[Scenes as source code]
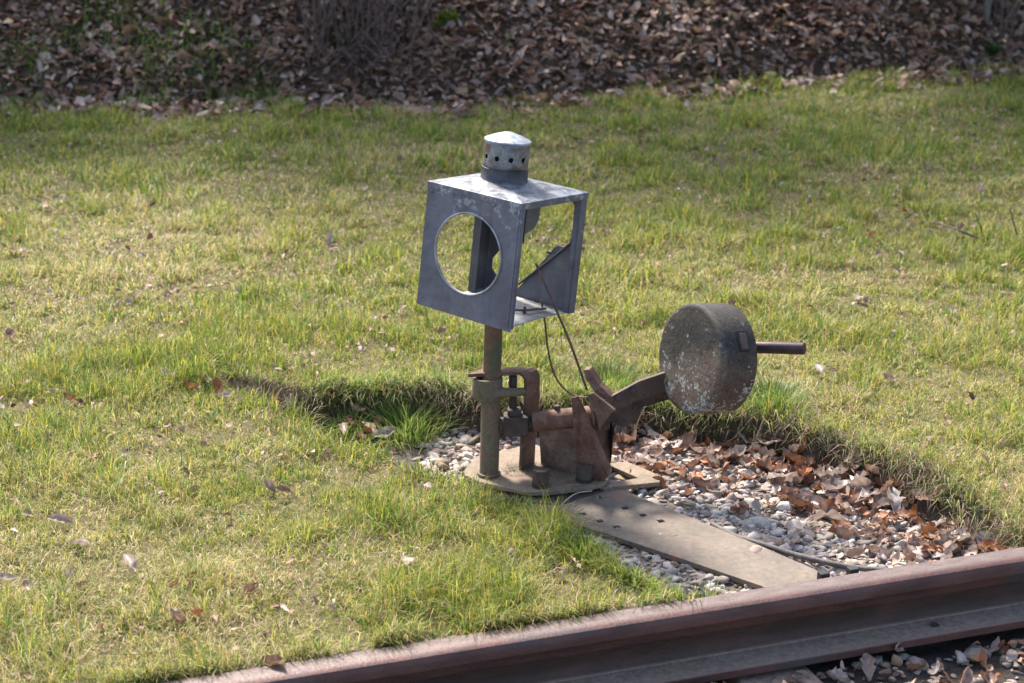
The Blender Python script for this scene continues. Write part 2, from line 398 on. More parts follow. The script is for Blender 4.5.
# ---------------------------------------------------------------- layout curves
RP0 = np.array([-0.393, 2.993]); RP1 = np.array([1.089, 3.507])      # front edge of the rail head
RD = (RP1 - RP0) / np.linalg.norm(RP1 - RP0); RN = np.array([RD[1], -RD[0]])   # RN points to the track side
def rail_s(x, y): return (x - RP0[0]) * RN[0] + (y - RP0[1]) * RN[1]
TOE = np.array([gz(a, b, .02)[:2] for a, b in ((-60, 109), (0, 108), (150, 106), (300, 105), (420, 103), (512, 103), (580, 99), (640, 92), (700, 88), (760, 83), (830, 79), (900, 75), (1024, 69), (1080, 66))])
def toe(x): return np.interp(x, TOE[:, 0], TOE[:, 1]) + .05 * np.sin(x * 4.7) + .03 * np.sin(x * 9.1 + 1)

far_edge = [(-1.0, 4.85), (-.86, 4.78), (-.70, 4.69), (-.54, 4.60), (-.38, 4.575), (-.22, 4.59), (-.05, 4.53), (.10, 4.50), (.235, 4.51), (.392, 4.50),
            (.52, 4.44), (.641, 4.39), (.75, 4.29), (.847, 4.22), (.93, 4.10), (.996, 3.98), (1.06, 3.78), (1.16, 3.58), (1.25, 3.40)]
near_edge = [(.62, 3.20), (.50, 3.235), (.44, 3.30), (.361, 3.325), (.29, 3.40), (.227, 3.47), (.16, 3.58), (.106, 3.67), (.0, 3.80), (-.098, 3.90), (-.235, 4.03), (-.36, 4.155), (-.49, 4.285), (-.67, 4.53), (-.82, 4.69), (-.90, 4.75)]
PIT = np.array(far_edge + near_edge)
def pit_d(x, y):
    """signed distance to the dug-out, positive inside"""
    x = np.asarray(x, float); y = np.asarray(y, float); sh = x.shape
    x = x.ravel() + .05 * (vnoise(x.ravel(), y.ravel(), .11, 3) - .5); y = y.ravel() + .05 * (vnoise(x.ravel(), y.ravel(), .10, 5) - .5)
    best = np.full(x.shape, 1e9); ins = np.zeros(x.shape, bool)
    n = len(PIT)
    near = (x > -1.6) & (x < 2) & (y > 2.6) & (y < 5.5)
    xs, ys = x[near], y[near]; b = best[near]; s = ins[near]
    for i in range(n):
        a = PIT[i]; c = PIT[(i + 1) % n]; e = c - a
        t = np.clip(((xs - a[0]) * e[0] + (ys - a[1]) * e[1]) / (e @ e), 0, 1)
        b = np.minimum(b, np.hypot(xs - a[0] - t * e[0], ys - a[1] - t * e[1]))
        cr = ((a[1] > ys) != (c[1] > ys)) & (xs < (c[0] - a[0]) * (ys - a[1]) / (c[1] - a[1] + 1e-12) + a[0])
        s ^= cr
    out = np.full(x.shape, -1.0); out[near] = np.where(s, b, -b)
    return out.reshape(sh)

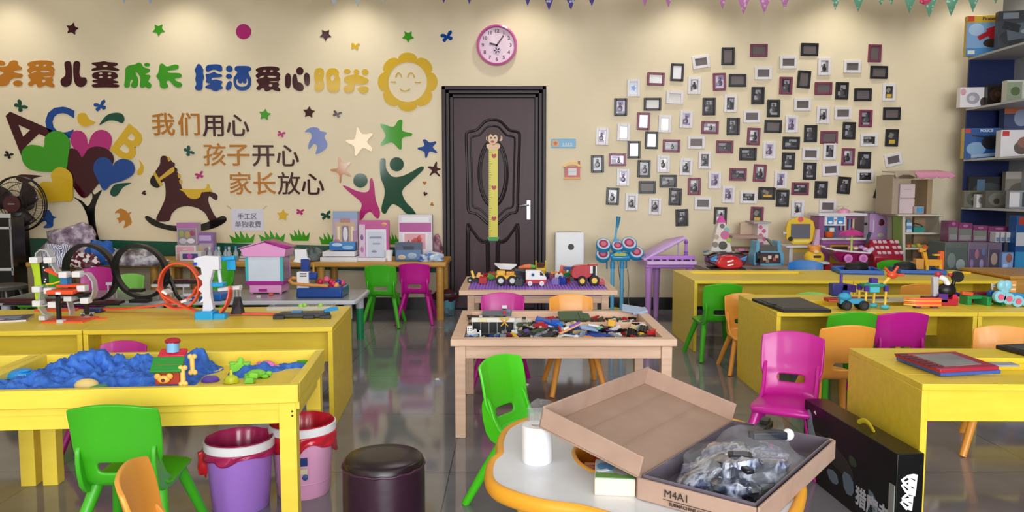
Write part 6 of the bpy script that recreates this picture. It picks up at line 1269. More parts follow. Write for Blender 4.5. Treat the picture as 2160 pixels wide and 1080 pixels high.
# little market stand with blue ends
a = At(1624, 6.42); t = thing('toy_market_stand', 'little toy stand with curved light blue end panels and dark shelves', 'toy stand', a.p); LB = mat('#5a9fc4', .35)
for x in (1601, 1646):
    s_ = 1 if x > 1620 else -1
    a.slab(chaikin([(x - 6, 509), (x + 2, 508), (x + 2, 528), (x + 6 * s_ + 2, 534), (x + 6 * s_ + 2, 560), (x + 6 * s_ - 5, 560), (x + 6 * s_ - 5, 538), (x - 6, 530)], 1), 0, .16).build('end_panel', LB, t, bevel=.004)
a.box(1603, 518, 1645, 530, .01, .14).build('top_shelf', mat('#4f4a48', .4), t); a.box(1606, 533, 1647, 556, .03, .15).build('lower_cabinet', mat('#3a1a1e', .4), t); a.box(1604, 530, 1648, 533, -.01, .15).build('shelf_edge', LB, t); a.box(1604, 556, 1650, 560, 0, .15).build('foot_rail', LB, t)
for x, y, h in ((1614, 546, '#c9a88a'), (1625, 543, '#e0d0c4'), (1635, 548, '#a8524a'), (1620, 551, '#8d7a6a'), (1640, 541, '#d0b4a0')): p_ = a(x, y); MB().box((p_.x, .022, p_.z), (.03, .02, .03)).build('goods_block', mat(h, .4), t, bevel=.003)
a.slab([(1618, 504), (1622, 503), (1640, 519), (1634, 522)], .02, .05).build('slanted_sign', mat('#5c6a5a', .4), t)
p_ = a(1597, 543); MB().cyl((p_.x - .012, .0, p_.z), (p_.x + .012, .0, p_.z), .045, n=20).build('black_wheel', BLACK, t)
# yellow blackboard stand
a = At(1695, 6.75); t = thing('toy_blackboard', 'yellow framed toy blackboard stand with an arched top', 'toy blackboard', a.p)
a.slab(chaikin([(1664, 517), (1664, 470), (1680, 462), (1695, 457), (1710, 462), (1725, 468), (1725, 517)], 1), .06, .09).build('frame', mat('#e6be26', .35), t, bevel=.005); a.box(1674, 473, 1713, 504, .05, .062).build('board', mat('#5c5d6a', .5), t); MB().box(a(1695, 510, .052), (.14, .01, .02)).build('chalk_ledge', mat('#e8d66a', .35), t)
p_ = a(1694, 463); MB().cyl((p_.x, .05, p_.z), (p_.x, .06, p_.z), .022, n=18).build('flower_badge', mat('#e0506a', .4), t); p_ = a(1672, 505); MB().cyl((p_.x, .045, p_.z), (p_.x, .06, p_.z), .02, n=18).build('black_magnet', BLACK, t)
a.box(1655, 518, 1738, 522, -.04, .2).build('desk_board', mat('#d8d4dc', .35), t, bevel=.003)
for x in (1670, 1722): a.box(x - 3, 522, x + 3, 562, .02, .06).build('leg', mat('#dcd8de', .35), t)
a.box(1676, 524, 1718, 534, .06, .1).build('yellow_drawer', mat('#e0c24a', .4), t); a.slab([(1724, 484), (1730, 484), (1728, 520), (1716, 520)], .0, .04).build('side_pencil', mat('#c9a4c8', .35), t); a.box(1656, 490, 1664, 494, .05, .08).build('side_hook', mat('#c9c2b4', .4), t)
# yellow bear
a = At(1722, 6.4, .46); t = thing('toy_bear', 'yellow toy bear rider with an orange head beside the blackboard stand', 'toy bear', a.p)
p_ = a(1722, 545); MB().ball((p_.x, .05, p_.z), (.085, .07, .07), 18).build('body', mat('#e8bc2c', .35), t); p_ = a(1722, 529); MB().ball((p_.x, .04, p_.z), (.05, .05, .045), 16).build('head', mat('#e0923a', .35), t)
for x in (1712, 1732): q = a(x, 521); MB().ball((q.x, .04, q.z), .018, 12).build('ear', mat('#d98430', .35), t)
q = a(1722, 532); MB().ball((q.x, -.006, q.z), (.025, .015, .018), 12).build('muzzle', mat('#f0c890', .4), t)
q = a(1722, 541); MB().box((q.x, -.022, q.z), (.06, .012, .02)).build('dark_visor', mat('#3a3424', .3), t, bevel=.004); q = a(1722, 554); MB().box((q.x, -.01, q.z), (.17, .12, .02)).build('base', mat('#c8d0cc', .4), t, bevel=.006)
q = a(1744, 549); tag(crumple((0, 0, 0), (.05, .04, .045), 61, .2, 16).build('red_toy_piece', mat('#b02034', .35), loc=a.p + Vector((q.x, -.02, 0))), 'red crumpled toy piece between the yellow bear and magenta boat', 'toy')
# kitchen
a = At(1776, 6.82); t = thing('toy_kitchen', 'purple toy kitchen with a white shelf and blue framed picture', 'toy kitchen', a.p); KP = mat('#8f4f86', .4)
a.box(1731, 457, 1822, 505, .2, .22).build('rear_board', mat('#a45c9c', .4), t); a.box(1730, 457, 1740, 505, .02, .22).build('side_board', KP, t); a.box(1726, 450, 1828, 456, -.02, .24).build('top_shelf', mat('#dcd8e0', .35), t, bevel=.004); a.box(1731, 502, 1826, 507, -.03, .24).build('worktop', mat('#d5d0d8', .35), t, bevel=.004)
a.box(1731, 507, 1824, 562, .0, .22).build('cabinet', KP, t); a.box(1750, 516, 1790, 556, -.012, .0).build('oven_door', mat('#b8862a', .35), t, bevel=.004); a.box(1754, 520, 1786, 534, -.016, -.012).build('oven_window', mat('#3a2a20', .2), t); a.box(1734, 508, 1822, 514, -.01, .0).build('control_strip', mat('#a65ca8', .35), t)
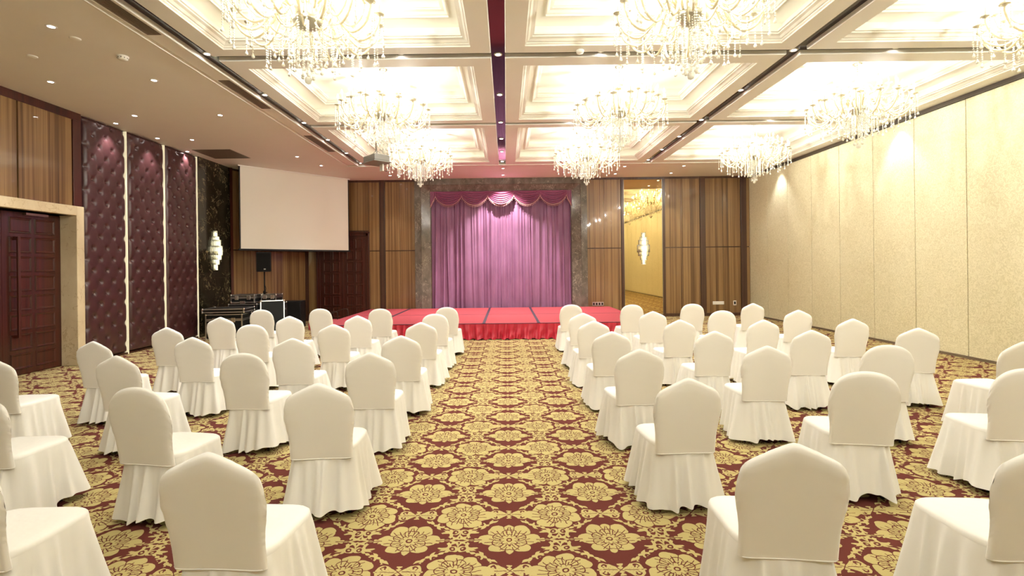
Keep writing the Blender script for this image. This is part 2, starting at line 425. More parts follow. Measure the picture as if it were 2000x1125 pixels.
for s in (-1, 1):
    e = door_leaf(d1, 1.035, 2.69, 2, 8); e.rotation_euler = (0, 0, PI / 2); e.location = (0, s * .52 + .0, .01)
    # local -y of the leaf faces +X after the turn
    hb = nb(); hx = -s * .33
    box(hb, (hx - .022, -.10, .62), (hx + .022, -.065, 2.28), .005); box(hb, (hx - .022, -.065, .62), (hx + .022, 0, .67)); box(hb, (hx - .022, -.065, 2.22), (hx + .022, 0, 2.28))
    obj('pull_handle', hb, 'mahogany', e)
obj('door_closer', box(nb(), (.005, .35, 2.66), (.06, .75, 2.70)), 'silver', d1)
d2 = sempty('door_2', ((bx(625) + bx(716)) / 2, YB + .0, 0))
wdr = bx(716) - bx(626)
for s in (-1, 1):
    e = door_leaf(d2, wdr / 2 - .004, 2.75, 2, 7); e.location = (s * wdr / 4, -.02, .01)
bm = nb()
for s in (-1, 1):
    box(bm, (s * wdr / 2, -.05, 0), (s * (wdr / 2 + .075), .04, 2.87), .006); box(bm, (s * (wdr / 2 + .075), -.08, 0), (s * (wdr / 2 + .105), .04, 2.90), .005)
box(bm, (-wdr / 2 - .1, -.05, 2.77), (wdr / 2 + .1, .04, 2.86), .006); box(bm, (-wdr / 2 - .13, -.08, 2.86), (wdr / 2 + .13, .04, 2.90), .006)
obj('door_frame', bm, 'mahogany', d2)
# left marble slab with joints
bm = nb()
for k in range(8): box(bm, (XL - .08, 12.47, .02 + k * .74), (XL, 13.90, min(4.6, .02 + k * .74 + .737)), .002)
mt = struct('trim_2', bm, 'marble_side')
# upholstered panels
BP, BR = .31, .43
pos = {0: 'first, nearest the cream door frame', 1: 'middle one of the three', 2: 'last, beside the dark marble slab'}
bbm = nb(); lathe(bbm, [(.003, .012), (.012, .009), (.016, .002), (.016, -.004)], 10); bme = bpy.data.meshes.new('upholstery_button'); bbm.to_mesh(bme); bbm.free(); bme.materials.append(M['button'])
for p in bme.polygons: p.use_smooth = True
for k, (y0, y1) in enumerate(((9.09, 10.10), (10.16, 11.23), (11.29, 12.42))):
    t = thing('padded_wall_panel', 'burgundy buttoned leather wall panel, full height, ' + pos[k], 'wall panel', (XL - .08, (y0 + y1) / 2, 0), 0, 'buttoned leather wall panels')
    w = (y1 - y0); Z0, Z1 = .04, 4.58
    def fn(i, j, w=w):
        y = -w / 2 + w * i; z = Z0 + (Z1 - Z0) * j
        a = y / BP + z / BR; c = y / BP - z / BR
        sa, sc2 = abs(math.sin(PI * a)), abs(math.sin(PI * c))
        ra, rc = a - round(a), c - round(c)
        dy, dz = (ra + rc) / 2 * BP, (ra - rc) / 2 * BR
        d = math.sqrt(dy * dy + dz * dz)
        h = .055 + .030 * (1 - math.exp(-(d / .042) ** 2)) + .007 * (sa * sc2) ** .4
        e = min(i, 1 - i) * w; ez = min(z - Z0, Z1 - z)
        h *= min(1, (e / .05)) ** .4 * min(1, max(ez, 0) / .04) ** .4
        return (h + .005, y, z)
    bm = nb(); grid(bm, fn, 64, 240); obj('leather_pad', bm, 'leather', t, True)
    for ia in range(-8, 9):
        for jz in range(0, 24):
            if (ia + jz) % 2: continue
            y = ia * BP / 2; z = jz * BR / 2
            if abs(y) < w / 2 - .04 and Z0 + .05 < z < Z1 - .05: lobj('upholstery_button', bme, t, (.060, y, z), (0, PI / 2, 0))
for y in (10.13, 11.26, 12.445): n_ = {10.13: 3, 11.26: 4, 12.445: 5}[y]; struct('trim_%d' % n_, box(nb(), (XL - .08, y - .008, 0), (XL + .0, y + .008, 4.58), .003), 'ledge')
struct('baseboard_left', box(nb(), (XL - .08, 9.08, 0), (XL - .01, 12.45, .035)), 'mahogany')
# ------------------------------------------------------------------ ceiling
cl = struct('ceiling', nb(), 'ceil')
bm = nb()
box(bm, (-8.6, YF - .2, ZC), (-4.47, 16.7, ZC + .12)); box(bm, (-4.47, 13.97, ZC), (8.25, 16.7, ZC + .12)); box(bm, (-4.47, YF - .2, ZC), (8.25, -5.8, ZC + .12))
bm.to_mesh(cl.data); bm.free()
obj('vent_band', box(nb(), (-4.47, -5.8, ZC + .035), (-4.15, 13.97, ZC + .1)), 'ceil', cl)
bm = nb()
box(bm, (-4.485, -5.8, ZC - .012), (-4.455, 13.985, ZC + .05), .004); box(bm, (-4.185, -5.8, ZC - .012), (-4.145, 13.9, ZC + .06), .004)
box(bm, (-4.45, 13.955, ZC - .012), (8.03, 13.99, ZC + .05), .004)
obj('edge_bead', bm, 'plaster', cl)
XS = [(-4.145, -3.955), (-.175, .015), (3.925, 4.115)]
YSs = [9.97, 6.75, 3.55, .35, -2.85]
bm = nb()
for a, b_ in XS: box(bm, (a, -5.8, ZC + .06), (b_, 13.88, ZC + .08))
for y in YSs: box(bm, (-4.145, y - .075, ZC + .061), (8.03, y + .075, ZC + .081))
obj('mirror_strip', bm, 'strip', cl)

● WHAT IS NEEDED
Return exactly what appears from the opening line of the material through the line with "def toe(x): return", apart from the pictures.

● THE OUTPUT
The Blender Python script for this scene continues. Write part 2, from line 398 on. More parts follow. The script is for Blender 4.5.
# ---------------------------------------------------------------- layout curves
RP0 = np.array([-0.393, 2.993]); RP1 = np.array([1.089, 3.507])      # front edge of the rail head
RD = (RP1 - RP0) / np.linalg.norm(RP1 - RP0); RN = np.array([RD[1], -RD[0]])   # RN points to the track side
def rail_s(x, y): return (x - RP0[0]) * RN[0] + (y - RP0[1]) * RN[1]
TOE = np.array([gz(a, b, .02)[:2] for a, b in ((-60, 109), (0, 108), (150, 106), (300, 105), (420, 103), (512, 103), (580, 99), (640, 92), (700, 88), (760, 83), (830, 79), (900, 75), (1024, 69), (1080, 66))])
def toe(x): return np.interp(x, TOE[:, 0], TOE[:, 1]) + .05 * np.sin(x * 4.7) + .03 * np.sin(x * 9.1 + 1)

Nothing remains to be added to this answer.